ジェンダー・ギャップ指数は、教育、健康、経済、政治の4分野について、14項目のデータをもとに各国の男女格差をランキングづけしたもの。たとえば教育なら識字率や高等教育への進学率、健康では健康寿命、経済では同一労働での賃金格差、管理職の人数差などが調査項目に採用されている。また、国の発展レベルや国民総生産などを考慮したものではなく、純粋に男女の差だけに着目して評価を下している。スコアは男女が完全平等であれば「1」とし、完全不平等であれば「0」とした場合の数値で表されている。

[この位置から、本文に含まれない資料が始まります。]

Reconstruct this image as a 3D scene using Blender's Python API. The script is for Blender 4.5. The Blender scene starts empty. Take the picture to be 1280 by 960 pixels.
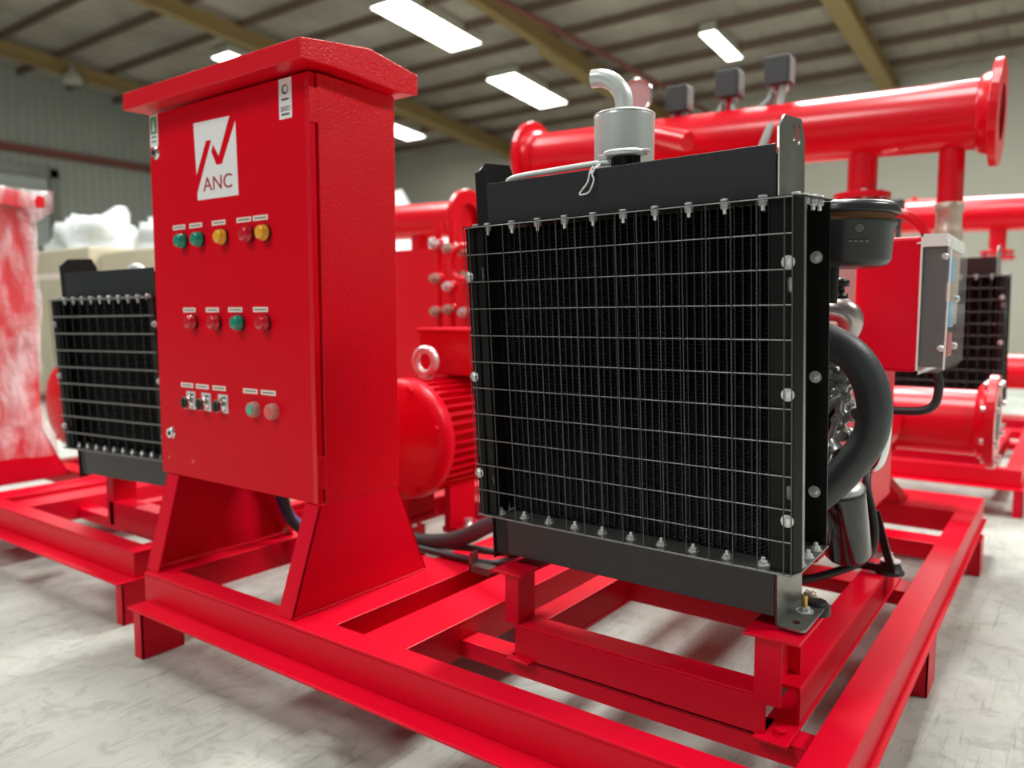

2019年のランキングをみると、1位はアイスランドで、以下ノルウェー、フィンランド、スウェーデンなど北欧の国々が上位を占めている。主要先進国では、ドイツが10位、米国が53位となっており、全体としてアフリカ、中東などアジアの各国が下位に並んでいる(表/ジェンダー・ギャップ指数/2019年の男女平等ランキング 参照)。
政治ジャンルで144位。その“おそまつさ”が全体を押し下げる
では、なぜ日本はこんなに順位が低いのか ──。
4つの分野を見てみると、健康と教育は、40位、91位と順位こそ低いものの、ギャップは0.9台で、他の国と大きな差はない。女性の平均寿命は世界のトップレベルだし、女性の教育水準も比較的高い。
他の国と大きく水をあけられているのが、経済と政治の分野だ。経済は0.598で115位、政治にいたっては0.049で、144位だ。最下位からのワースト10に入っており、もうそれ以上後がないほどの順位だ。経済で他国と差がついているのは女性課管理職の少なさ、収入の男女差、それと専門職や技術職の数の男女差などが、足を引っ張っている。
それよりも問題は政治のジャンルでのひどさだ。政治では、下院(日本では衆議院)と閣僚に占める女性の割合、それと大統領や首相といった国のトップが女性だった年数をデータとして用いているが、日本にはいまだ首相になった女性はおらず、数値としては0%になる。さらに、女性の閣僚は1人(調査をとった2019年1月時点)、衆議院の女性の占める割合は10%ちょっとだ。
とくに下院(衆議院)の女性の数については、世界の平均がすでに25%を超えているのに対し、その半分にも満たない状態となっている(表/日本の各分野におけるギャップ指数と順位 参照)。